The MRR system was in place from 2010 to 2019 but was discontinued following the Easter Sunday attacks. With the implementation of the MRR, Sri Lanka Tourism was successful in attracting 2.3 million tourist arrivals in 2018, making it the industry’s best year so far, whilst last year’s arrivals plummeted to only 700,000, matching the levels seen back in 2010.

In late 2009, a $ 125++(or around $ 185, inclusive of taxes) for five-star hotels was enforced in anticipation of increasing tourist arrivals and following complaints by small hotels of price cutting by five-star hotels. For four-star hotels, the MRR was $ 95++ and three-star $ 85++. SLCB got approval for special five-star rates of $ 100++ for MICE travellers and $ 90 ++ for four-star accommodation. The scheme was a fitting move at the time it was imposed as room rates then were as low as $ 40.

Fernando expressed optimism about the potential benefits of the MRR for all stakeholders involved in the tourism industry. He pointed to the successful example of Yala Hotels and Resorts, where over 500 rooms have enjoyed occupancy rates ranging from 85% to 90%.

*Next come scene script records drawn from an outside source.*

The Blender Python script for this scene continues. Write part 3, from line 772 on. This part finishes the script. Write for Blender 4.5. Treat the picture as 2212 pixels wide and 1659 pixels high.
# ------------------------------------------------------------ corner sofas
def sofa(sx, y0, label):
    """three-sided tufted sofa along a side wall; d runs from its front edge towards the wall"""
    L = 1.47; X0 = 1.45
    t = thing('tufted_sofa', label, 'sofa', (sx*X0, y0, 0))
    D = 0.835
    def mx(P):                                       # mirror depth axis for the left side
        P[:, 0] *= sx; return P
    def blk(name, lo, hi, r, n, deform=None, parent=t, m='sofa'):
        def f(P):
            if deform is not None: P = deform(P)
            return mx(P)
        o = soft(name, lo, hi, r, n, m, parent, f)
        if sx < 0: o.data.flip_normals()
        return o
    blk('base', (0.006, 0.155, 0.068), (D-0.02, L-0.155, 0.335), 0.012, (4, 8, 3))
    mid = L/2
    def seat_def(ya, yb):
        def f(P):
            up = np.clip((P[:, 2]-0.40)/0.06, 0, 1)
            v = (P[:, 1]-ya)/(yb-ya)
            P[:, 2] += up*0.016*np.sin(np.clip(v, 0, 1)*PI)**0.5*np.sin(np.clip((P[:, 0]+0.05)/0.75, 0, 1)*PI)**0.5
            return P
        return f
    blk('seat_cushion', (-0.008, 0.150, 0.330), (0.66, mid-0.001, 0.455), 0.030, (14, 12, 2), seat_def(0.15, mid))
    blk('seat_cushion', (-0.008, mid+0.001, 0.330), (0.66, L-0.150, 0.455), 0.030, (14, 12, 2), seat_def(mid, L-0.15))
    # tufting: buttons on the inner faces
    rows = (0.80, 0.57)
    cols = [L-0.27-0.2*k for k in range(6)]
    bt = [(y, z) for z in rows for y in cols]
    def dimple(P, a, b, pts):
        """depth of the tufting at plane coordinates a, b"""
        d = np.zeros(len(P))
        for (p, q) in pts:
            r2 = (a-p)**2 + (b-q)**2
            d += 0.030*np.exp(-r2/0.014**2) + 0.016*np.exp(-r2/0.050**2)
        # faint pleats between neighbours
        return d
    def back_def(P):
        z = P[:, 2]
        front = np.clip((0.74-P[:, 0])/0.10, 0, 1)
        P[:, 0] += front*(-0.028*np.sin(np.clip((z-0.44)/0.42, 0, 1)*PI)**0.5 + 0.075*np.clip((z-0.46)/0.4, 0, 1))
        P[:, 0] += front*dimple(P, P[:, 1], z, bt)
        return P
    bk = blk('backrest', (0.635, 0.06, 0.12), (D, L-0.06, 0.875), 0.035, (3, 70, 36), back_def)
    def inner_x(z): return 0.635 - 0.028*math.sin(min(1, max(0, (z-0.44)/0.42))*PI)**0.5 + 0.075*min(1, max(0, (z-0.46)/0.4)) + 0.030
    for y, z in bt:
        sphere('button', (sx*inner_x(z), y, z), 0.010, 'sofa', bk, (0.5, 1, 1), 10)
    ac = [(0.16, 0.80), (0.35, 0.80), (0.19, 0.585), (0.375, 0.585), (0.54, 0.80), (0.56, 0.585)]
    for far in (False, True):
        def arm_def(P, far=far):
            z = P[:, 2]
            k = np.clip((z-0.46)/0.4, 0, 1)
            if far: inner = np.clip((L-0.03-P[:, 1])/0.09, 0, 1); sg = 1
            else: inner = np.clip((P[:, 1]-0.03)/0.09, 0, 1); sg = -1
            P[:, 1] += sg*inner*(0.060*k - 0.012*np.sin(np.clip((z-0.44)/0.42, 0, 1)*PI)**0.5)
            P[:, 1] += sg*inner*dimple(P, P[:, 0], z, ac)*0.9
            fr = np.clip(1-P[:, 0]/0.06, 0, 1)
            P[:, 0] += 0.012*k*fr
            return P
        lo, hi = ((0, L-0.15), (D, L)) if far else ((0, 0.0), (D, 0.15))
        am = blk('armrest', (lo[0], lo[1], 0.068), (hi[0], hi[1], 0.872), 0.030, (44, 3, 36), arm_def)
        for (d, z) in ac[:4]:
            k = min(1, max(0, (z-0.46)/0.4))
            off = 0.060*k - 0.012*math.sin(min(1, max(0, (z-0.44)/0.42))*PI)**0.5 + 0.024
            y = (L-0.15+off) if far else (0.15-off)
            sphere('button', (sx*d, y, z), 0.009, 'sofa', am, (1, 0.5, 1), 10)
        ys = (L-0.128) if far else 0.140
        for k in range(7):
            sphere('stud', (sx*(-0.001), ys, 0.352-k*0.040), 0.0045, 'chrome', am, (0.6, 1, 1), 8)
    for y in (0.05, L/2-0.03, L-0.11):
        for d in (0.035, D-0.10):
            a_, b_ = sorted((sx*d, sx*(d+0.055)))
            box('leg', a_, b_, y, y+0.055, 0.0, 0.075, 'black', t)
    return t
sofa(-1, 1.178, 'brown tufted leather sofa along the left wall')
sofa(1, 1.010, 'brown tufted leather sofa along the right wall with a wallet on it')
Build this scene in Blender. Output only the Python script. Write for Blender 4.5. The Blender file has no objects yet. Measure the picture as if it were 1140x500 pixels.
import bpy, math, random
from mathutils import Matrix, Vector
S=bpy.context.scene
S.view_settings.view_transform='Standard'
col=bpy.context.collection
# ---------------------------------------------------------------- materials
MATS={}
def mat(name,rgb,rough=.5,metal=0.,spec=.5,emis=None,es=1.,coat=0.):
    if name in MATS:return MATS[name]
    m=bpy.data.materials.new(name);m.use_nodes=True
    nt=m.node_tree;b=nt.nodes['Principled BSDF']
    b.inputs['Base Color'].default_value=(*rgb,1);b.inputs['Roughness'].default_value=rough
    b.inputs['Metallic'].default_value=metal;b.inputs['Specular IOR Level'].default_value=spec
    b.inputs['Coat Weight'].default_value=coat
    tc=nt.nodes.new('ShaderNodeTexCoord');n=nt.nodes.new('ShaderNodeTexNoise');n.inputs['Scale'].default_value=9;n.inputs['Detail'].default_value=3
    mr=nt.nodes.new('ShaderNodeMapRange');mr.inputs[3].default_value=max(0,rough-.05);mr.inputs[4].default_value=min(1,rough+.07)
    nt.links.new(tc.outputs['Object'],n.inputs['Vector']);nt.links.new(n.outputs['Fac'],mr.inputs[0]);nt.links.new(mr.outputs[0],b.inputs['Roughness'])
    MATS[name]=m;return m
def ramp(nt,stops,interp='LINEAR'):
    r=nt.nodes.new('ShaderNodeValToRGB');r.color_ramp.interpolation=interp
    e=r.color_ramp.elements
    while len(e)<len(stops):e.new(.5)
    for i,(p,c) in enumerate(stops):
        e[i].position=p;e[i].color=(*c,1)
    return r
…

“The implementation of the MRR signifies a balanced approach to welcoming high-end tourists while safeguarding the overall reputation of Sri Lanka as a premier travel destination. By maintaining high-quality offerings, the country aims to attract high-spending travellers, ultimately boosting revenue. The country strives to chart a sustainable growth trajectory for the tourism sector, setting its position as an attractive and high-quality getaway,” he added.

Noting that the industry recorded over $ 1 billion in income by the end of July, Fernando stressed the importance of a strategic approach to further increase industry revenue. “This involves not only attracting more visitors but also ensuring their satisfaction through top-notch experiences,” he added.

One of the overarching goals outlined by Fernando, is to elevate the average daily spending of tourists from the current $ 180-185 to $ 300 per day, with a long-term objective of reaching $ 500 by 2030.

Expressing confidence in the industry’s potential to welcome two million arrivals this year, he was optimistic in setting sights on doubling arrivals to 5 million and earning an impressive $ 21.6 billion within seven years.